More questions asked as Charlottetown councillors keep lid on forensic audit
CBC
The report from a forensic audit examining financial concerns at Charlottetown City Hall would already be in the hands of city residents if it had concluded there was nothing wrong, contends one former councillor.
"If the audit report completely vindicated the council and the city with respect to all the observations that Mr. [Scott] Messervey made, the report would have been released long ago," said David MacDonald, who spent eight years as a Charlottetown councillor and now works as a private investigator.
Messervey, a chartered professional accountant and the city's former deputy chief administrative officer, sent a list of 18 concerns to councillors in January 2019.
At the time, Messervey told council he had been fired by his boss, the city's former CAO Peter Kelly, in retaliation for raising the concerns. Kelly denied the assertion.
Within weeks, councillors voted to take no further action on the matter. But after details from Messervey's letter became public last spring, the Charlottetown council first fired Kelly without cause, then commissioned a forensic audit from the firm BDO Canada.
City Hall hasn't said how much the BDO audit cost, but Mayor Philip Brown has made it clear the number will reach six figures. Some councillors have pegged the cost at about $300,000.
The report from that audit was delivered to council on Feb. 6, but still has not been made public.
At first, Brown said the city was "getting our legal counsel to look at [the report] and then we'll be back at it again to hopefully release it in the next few days or within a week."
At the time, Brown said there was a need to determine "the potential for any legal liabilities against the city from an individual [or] from a corporation."
This week, a city spokesperson told CBC News it will be another two weeks before the audit report will be released, in some form.

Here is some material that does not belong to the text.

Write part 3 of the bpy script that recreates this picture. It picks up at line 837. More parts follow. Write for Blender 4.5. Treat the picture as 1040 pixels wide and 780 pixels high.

"The BDO report is still under review by our legal counsel and we hope to bring this matter back before council within the next two weeks," the spokesperson said via email. "The matter before us pertains predominantly to our obligations to [the Freedom of Information and Protection of Privacy Act]."
Councillors have spent hours in closed-door sessions discussing what to do with the forensic audit, starting even before the city had received the report.
Duff Conacher, a former law professor and co-founder of the group Democracy Watch, said P.E.I. should have legislation that would compel municipal councillors to release the report of any audit, similar to the way reports from the provincial auditor general are made public.